Print the data exactly, leaving nothing out.

--- start Dataset content ---

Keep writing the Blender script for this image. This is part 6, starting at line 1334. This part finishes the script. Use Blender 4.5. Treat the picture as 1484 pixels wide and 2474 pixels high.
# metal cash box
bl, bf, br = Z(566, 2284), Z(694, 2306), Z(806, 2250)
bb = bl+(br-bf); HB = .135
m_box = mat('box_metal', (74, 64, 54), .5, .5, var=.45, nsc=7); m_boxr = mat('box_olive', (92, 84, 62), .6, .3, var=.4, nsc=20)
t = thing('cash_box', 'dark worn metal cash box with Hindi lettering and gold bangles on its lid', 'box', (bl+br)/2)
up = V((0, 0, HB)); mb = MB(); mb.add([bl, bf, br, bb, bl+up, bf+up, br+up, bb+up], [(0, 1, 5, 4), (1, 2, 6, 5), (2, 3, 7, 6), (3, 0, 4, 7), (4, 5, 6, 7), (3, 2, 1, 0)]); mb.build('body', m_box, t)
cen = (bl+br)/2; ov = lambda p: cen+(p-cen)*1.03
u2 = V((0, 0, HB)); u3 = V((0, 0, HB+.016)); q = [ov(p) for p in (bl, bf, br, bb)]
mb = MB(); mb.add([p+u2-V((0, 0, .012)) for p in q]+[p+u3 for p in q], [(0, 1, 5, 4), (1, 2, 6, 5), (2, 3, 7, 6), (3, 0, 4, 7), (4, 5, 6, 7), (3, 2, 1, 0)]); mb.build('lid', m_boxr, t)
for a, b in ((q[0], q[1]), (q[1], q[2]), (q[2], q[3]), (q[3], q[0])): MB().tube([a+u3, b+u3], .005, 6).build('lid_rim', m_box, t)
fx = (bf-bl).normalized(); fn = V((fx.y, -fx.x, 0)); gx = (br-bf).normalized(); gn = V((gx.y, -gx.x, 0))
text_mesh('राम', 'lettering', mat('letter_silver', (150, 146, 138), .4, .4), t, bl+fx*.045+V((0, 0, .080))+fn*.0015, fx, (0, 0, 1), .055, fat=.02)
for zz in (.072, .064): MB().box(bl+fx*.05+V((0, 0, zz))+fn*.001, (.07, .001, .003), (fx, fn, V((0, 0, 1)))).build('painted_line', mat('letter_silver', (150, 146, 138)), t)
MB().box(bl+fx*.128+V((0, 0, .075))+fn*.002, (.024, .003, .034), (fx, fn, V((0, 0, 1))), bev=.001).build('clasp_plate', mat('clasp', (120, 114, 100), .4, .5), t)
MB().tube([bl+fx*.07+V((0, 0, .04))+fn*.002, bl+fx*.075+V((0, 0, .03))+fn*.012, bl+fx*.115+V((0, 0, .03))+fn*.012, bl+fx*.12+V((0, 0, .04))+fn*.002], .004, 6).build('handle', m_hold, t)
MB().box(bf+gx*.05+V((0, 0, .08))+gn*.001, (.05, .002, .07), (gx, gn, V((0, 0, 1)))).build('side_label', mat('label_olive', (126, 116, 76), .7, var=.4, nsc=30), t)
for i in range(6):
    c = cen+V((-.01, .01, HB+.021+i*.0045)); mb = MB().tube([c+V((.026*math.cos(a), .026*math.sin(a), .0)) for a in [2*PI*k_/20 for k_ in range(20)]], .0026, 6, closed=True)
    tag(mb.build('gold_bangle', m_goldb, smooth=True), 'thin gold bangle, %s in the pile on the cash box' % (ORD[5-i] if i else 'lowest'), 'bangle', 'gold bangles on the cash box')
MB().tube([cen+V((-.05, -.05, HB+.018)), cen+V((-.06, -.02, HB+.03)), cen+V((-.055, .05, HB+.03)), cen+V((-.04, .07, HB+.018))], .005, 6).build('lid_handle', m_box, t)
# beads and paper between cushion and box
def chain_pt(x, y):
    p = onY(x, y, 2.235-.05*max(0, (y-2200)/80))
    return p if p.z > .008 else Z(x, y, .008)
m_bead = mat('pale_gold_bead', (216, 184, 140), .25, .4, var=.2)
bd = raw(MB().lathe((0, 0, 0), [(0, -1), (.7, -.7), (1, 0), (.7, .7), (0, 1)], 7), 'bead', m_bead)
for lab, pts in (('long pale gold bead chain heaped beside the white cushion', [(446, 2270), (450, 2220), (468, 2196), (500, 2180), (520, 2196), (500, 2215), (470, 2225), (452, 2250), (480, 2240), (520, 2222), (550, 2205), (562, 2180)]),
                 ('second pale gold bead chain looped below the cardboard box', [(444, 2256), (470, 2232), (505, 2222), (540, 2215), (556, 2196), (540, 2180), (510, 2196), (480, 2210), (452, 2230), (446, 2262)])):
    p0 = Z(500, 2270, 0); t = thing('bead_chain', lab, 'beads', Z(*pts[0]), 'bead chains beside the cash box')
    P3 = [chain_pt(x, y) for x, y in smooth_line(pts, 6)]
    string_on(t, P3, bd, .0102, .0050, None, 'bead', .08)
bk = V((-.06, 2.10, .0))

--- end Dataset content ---

→ **Reply**:
Keep writing the Blender script for this image. This is part 6, starting at line 1334. This part finishes the script. Use Blender 4.5. Treat the picture as 1484 pixels wide and 2474 pixels high.
# metal cash box
bl, bf, br = Z(566, 2284), Z(694, 2306), Z(806, 2250)
bb = bl+(br-bf); HB = .135
m_box = mat('box_metal', (74, 64, 54), .5, .5, var=.45, nsc=7); m_boxr = mat('box_olive', (92, 84, 62), .6, .3, var=.4, nsc=20)
t = thing('cash_box', 'dark worn metal cash box with Hindi lettering and gold bangles on its lid', 'box', (bl+br)/2)
up = V((0, 0, HB)); mb = MB(); mb.add([bl, bf, br, bb, bl+up, bf+up, br+up, bb+up], [(0, 1, 5, 4), (1, 2, 6, 5), (2, 3, 7, 6), (3, 0, 4, 7), (4, 5, 6, 7), (3, 2, 1, 0)]); mb.build('body', m_box, t)
cen = (bl+br)/2; ov = lambda p: cen+(p-cen)*1.03
u2 = V((0, 0, HB)); u3 = V((0, 0, HB+.016)); q = [ov(p) for p in (bl, bf, br, bb)]
mb = MB(); mb.add([p+u2-V((0, 0, .012)) for p in q]+[p+u3 for p in q], [(0, 1, 5, 4), (1, 2, 6, 5), (2, 3, 7, 6), (3, 0, 4, 7), (4, 5, 6, 7), (3, 2, 1, 0)]); mb.build('lid', m_boxr, t)
for a, b in ((q[0], q[1]), (q[1], q[2]), (q[2], q[3]), (q[3], q[0])): MB().tube([a+u3, b+u3], .005, 6).build('lid_rim', m_box, t)
fx = (bf-bl).normalized(); fn = V((fx.y, -fx.x, 0)); gx = (br-bf).normalized(); gn = V((gx.y, -gx.x, 0))
text_mesh('राम', 'lettering', mat('letter_silver', (150, 146, 138), .4, .4), t, bl+fx*.045+V((0, 0, .080))+fn*.0015, fx, (0, 0, 1), .055, fat=.02)
for zz in (.072, .064): MB().box(bl+fx*.05+V((0, 0, zz))+fn*.001, (.07, .001, .003), (fx, fn, V((0, 0, 1)))).build('painted_line', mat('letter_silver', (150, 146, 138)), t)
MB().box(bl+fx*.128+V((0, 0, .075))+fn*.002, (.024, .003, .034), (fx, fn, V((0, 0, 1))), bev=.001).build('clasp_plate', mat('clasp', (120, 114, 100), .4, .5), t)
MB().tube([bl+fx*.07+V((0, 0, .04))+fn*.002, bl+fx*.075+V((0, 0, .03))+fn*.012, bl+fx*.115+V((0, 0, .03))+fn*.012, bl+fx*.12+V((0, 0, .04))+fn*.002], .004, 6).build('handle', m_hold, t)
MB().box(bf+gx*.05+V((0, 0, .08))+gn*.001, (.05, .002, .07), (gx, gn, V((0, 0, 1)))).build('side_label', mat('label_olive', (126, 116, 76), .7, var=.4, nsc=30), t)
for i in range(6):
    c = cen+V((-.01, .01, HB+.021+i*.0045)); mb = MB().tube([c+V((.026*math.cos(a), .026*math.sin(a), .0)) for a in [2*PI*k_/20 for k_ in range(20)]], .0026, 6, closed=True)
    tag(mb.build('gold_bangle', m_goldb, smooth=True), 'thin gold bangle, %s in the pile on the cash box' % (ORD[5-i] if i else 'lowest'), 'bangle', 'gold bangles on the cash box')
MB().tube([cen+V((-.05, -.05, HB+.018)), cen+V((-.06, -.02, HB+.03)), cen+V((-.055, .05, HB+.03)), cen+V((-.04, .07, HB+.018))], .005, 6).build('lid_handle', m_box, t)
# beads and paper between cushion and box
def chain_pt(x, y):
    p = onY(x, y, 2.235-.05*max(0, (y-2200)/80))
    return p if p.z > .008 else Z(x, y, .008)
m_bead = mat('pale_gold_bead', (216, 184, 140), .25, .4, var=.2)
bd = raw(MB().lathe((0, 0, 0), [(0, -1), (.7, -.7), (1, 0), (.7, .7), (0, 1)], 7), 'bead', m_bead)
for lab, pts in (('long pale gold bead chain heaped beside the white cushion', [(446, 2270), (450, 2220), (468, 2196), (500, 2180), (520, 2196), (500, 2215), (470, 2225), (452, 2250), (480, 2240), (520, 2222), (550, 2205), (562, 2180)]),
                 ('second pale gold bead chain looped below the cardboard box', [(444, 2256), (470, 2232), (505, 2222), (540, 2215), (556, 2196), (540, 2180), (510, 2196), (480, 2210), (452, 2230), (446, 2262)])):
    p0 = Z(500, 2270, 0); t = thing('bead_chain', lab, 'beads', Z(*pts[0]), 'bead chains beside the cash box')
    P3 = [chain_pt(x, y) for x, y in smooth_line(pts, 6)]
    string_on(t, P3, bd, .0102, .0050, None, 'bead', .08)
bk = V((-.06, 2.10, .0))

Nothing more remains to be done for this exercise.